Binion Murder Trial
John Momot, Attorney for Defendant Sandy Murphy

Representing Sandy Murphy is John Momot, a 1968 graduate of Seton Hall Law School and New Jersey native. After graduation, he spent two years in the U.S. Army, serving one year in the Vietnam War. In 1974, Momot reportedly came to visit a friend in Las Vegas and, after only 15 minutes, fell in love with the glitzy town. He's been a resident ever since.

Defense Attorney John Momot
Momot has extensive experience in murder cases, many of them death penalty cases. He says he's never lost a client to death row. In one high-profile, racially-charged death penalty case, he won an acquittal for a young black man accused of murdering an elderly white woman. Momot also is known for his work representing mob figures.

In the Binion case, Momot portrayed Murphy as a victim of the "Binion money machine," which has failed to come to terms with the possibility that its famous casino son simply overdosed.

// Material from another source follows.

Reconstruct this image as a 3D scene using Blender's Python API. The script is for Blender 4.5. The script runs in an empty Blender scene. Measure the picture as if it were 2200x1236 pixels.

Momot described Murphy as the one person in Binion's life who was not an enabler of Binion's damaging habits. Momot says he is incensed that prosecutors did not charge Peter Sheridan, the man who sold Binion 12 balloons of heroin the day before his death, with murder. He also maintains that his client, though working at Cheetah's Topless Bar, never danced topless, but instead sold costumes to the dancers. Momot argued that Binion, a known heroin addict, died of a self-inflicted drug overdose.